HOUSTON – (May 4, 2023) – The Russia-Ukraine war may have strengthened the NATO alliance, but it raises critical questions about Europe’s security architecture and U.S. policy toward China, according to a new brief from Rice University’s Baker Institute for Public Policy.
The Russian invasion has revealed broader geopolitical pressures that Washington must navigate, argues Joe Barnes, the Bonner Means Baker fellow at the Baker Institute.
U.S. allies are prepared to support Ukraine in its struggle against Russia. Yet many other countries are unprepared to move beyond rhetoric, he said. Many governments have more pressing issues to deal with at home and many simply believe their interests are best served by outright neutrality or lip service calculated to appease the United States and its partners, Barnes said.

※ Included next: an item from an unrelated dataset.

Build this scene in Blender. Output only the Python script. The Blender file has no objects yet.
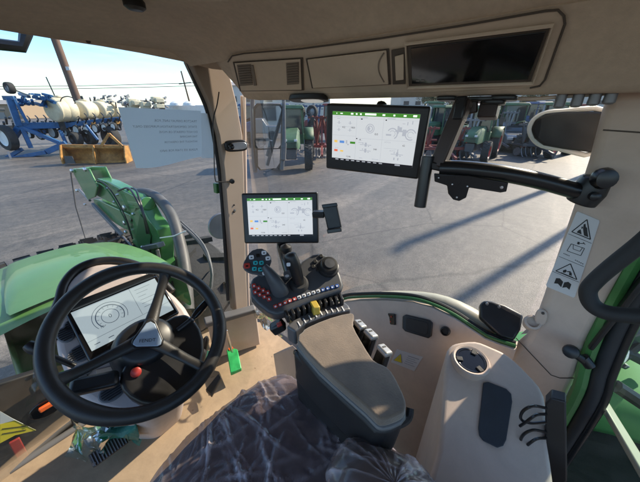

“For all the newfound unity of NATO, the conflict has revealed a stark truth: Our NATO allies remain dependent on the United States for their security,” he wrote. “Washington has supplied the lion’s share of military assistance to Ukraine. Perhaps as importantly, the United States has supplied Ukraine with extraordinary levels of useful intelligence since the beginning of the war.
“By any standard, the European countries of NATO are quite capable of providing for their own defense. They represent some of the richest economies in the world; France alone has a GDP larger than Russia’s. But 30 years after the end of the Cold War, Europe continues to rely on the United States for its security.”
The U.S. and its allies’ stance on Russian aggression has also opened a debate surrounding the strategic rivalry between the U.S. and China. There is hesitancy in the EU to wholeheartedly join in Washington’s efforts to reduce economic dependency on China and to draw a clear red line against Chinese invasion of Taiwan.
“(Some stress) the extent to which our commitment to Ukraine — and to European security in general — hampers our ability to dedicate the resources necessary to thwart a potential Chinese assault on Taiwan. The debate is complex,” Barnes wrote. “But the bottom line remains stark. Faced with two critical security challenges — in Europe and in East Asia — the United States must plan and pay for military success in both.”